Soulagée à l’issue de sa sortie de l’immeuble, elle vient remercier Redouane. C’est lui qui l’a aidée à remplir le formulaire de visa. Il lui a donné les tuyaux nécessaires pour que tout se passe bien. Redouane, la quarantaine, travaille dans les alentours du consulat d’Italie depuis bientôt cinq ans. Pour 20, ou 50 DH pour les plus généreux, il aide les demandeurs de visa à remplir leurs documents. Il vérifie avec eux s’il y en a un qui manque, et oriente ses clients quand il le faut en face, chez le traducteur. «J’ai appris le métier en imitant les initiés à Hay Hassani, dans l’autre annexe du consulat italien», raconte Redouane toujours le sourire aux lèvres. Il se dit prêt pour toutes les informations nécessaires : «Pour un regroupement familial, il faut payer le visa à 2.100 DH. Pour un contrat de travail, c’est 1.600 DH.  Quant au visa tourisme, c’est seulement 900 DH, mais tellement plus difficile à décrocher.»
 Comme Redouane, plusieurs personnes gagnent leur vie en gravitant autour du consulat. D’ailleurs, des commerces entiers se sont convertis. C’est le cas du coiffeur en face. Il a troqué ses ciseaux et son sèche-cheveux contre une photocopieuse. Les fauteuils du salon font désormais office de salle d’attente pour les plus privilégiés. Même topo pour le vendeur de vitres juste à côté: tout en conservant partiellement son activité de vitrier, il consacre, moyennant 100 à 300 DH, une grande partie de son local à la traduction de documents pour le visa et à l’assistance des personnes venues au consulat.

Parmi ses clients, Khalid. Il vient  de Ben Ahmed, dans la région de Settat. Pour être fin prêt pour le rendez-vous de 11h et légaliser, pour la somme de 470 DH, l’acte de mariage de sa belle-sœur qui part rejoindre son mari en Italie, il a dû auparavant chercher le document en question  à Béni Mellal et dépenser pas moins de 1.000 DH en transports. Dans deux semaines, viendra ensuite le tour de la belle-sœur pour faire la queue, recevoir son visa et rejoindre son époux en Italie, pour une nouvelle vie.

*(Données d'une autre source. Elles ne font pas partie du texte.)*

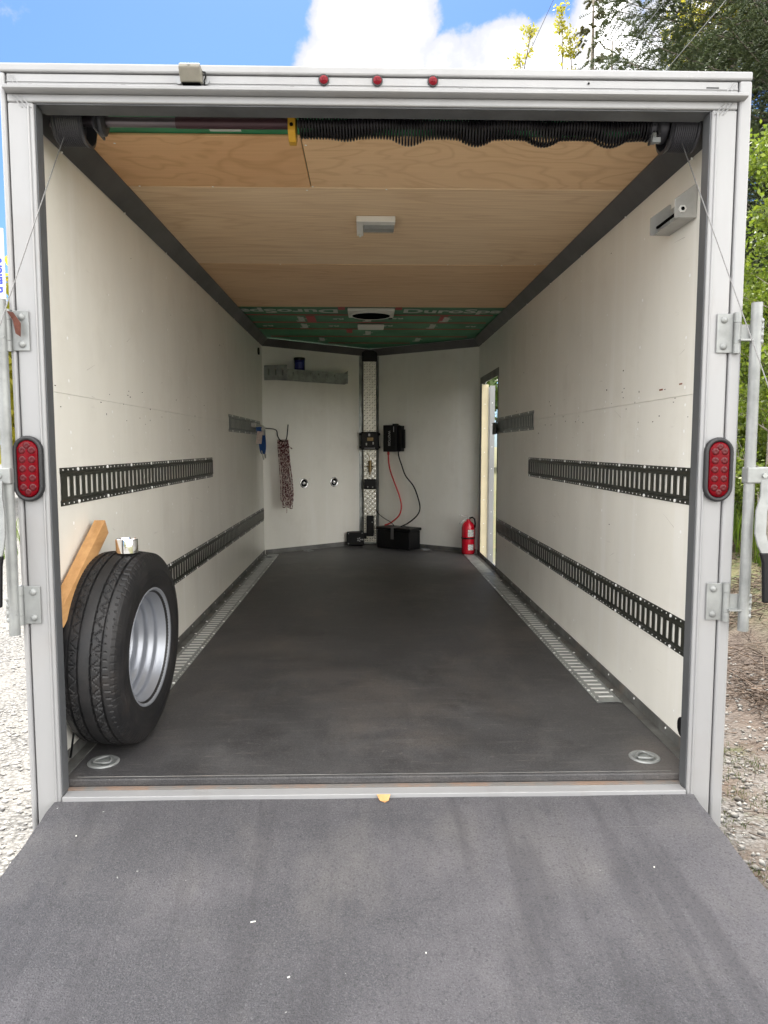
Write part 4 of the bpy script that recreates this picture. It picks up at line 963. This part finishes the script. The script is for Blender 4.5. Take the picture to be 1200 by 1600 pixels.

Comme elle, comme Amal, Youssef et Said, des milliers de Marocains sont prêts à quitter leurs familles, leur pays, prêts à endurer un parcours semé d’arnaques et d’obstacles. Ils sont pour la plupart disposés à dépenser, entre contrats, transports, frais  administratifs et pourboires, plus de 90.000 DH au total. Une somme relativement importante pouvant ouvrir un petit commerce au bled. Mais le rêve de changer de vie et d’horizon est plus fort. malgré tout. Malgré les obstacles, malgré la désillusion et les retours chaque jour plus grands des Marocains résidant en Italie, malgré les échos de la crise économique… il faut d’abord aller là-bas, il faut voir comment c’est, quitte à avoir la vie encore plus dure loin de chez soi.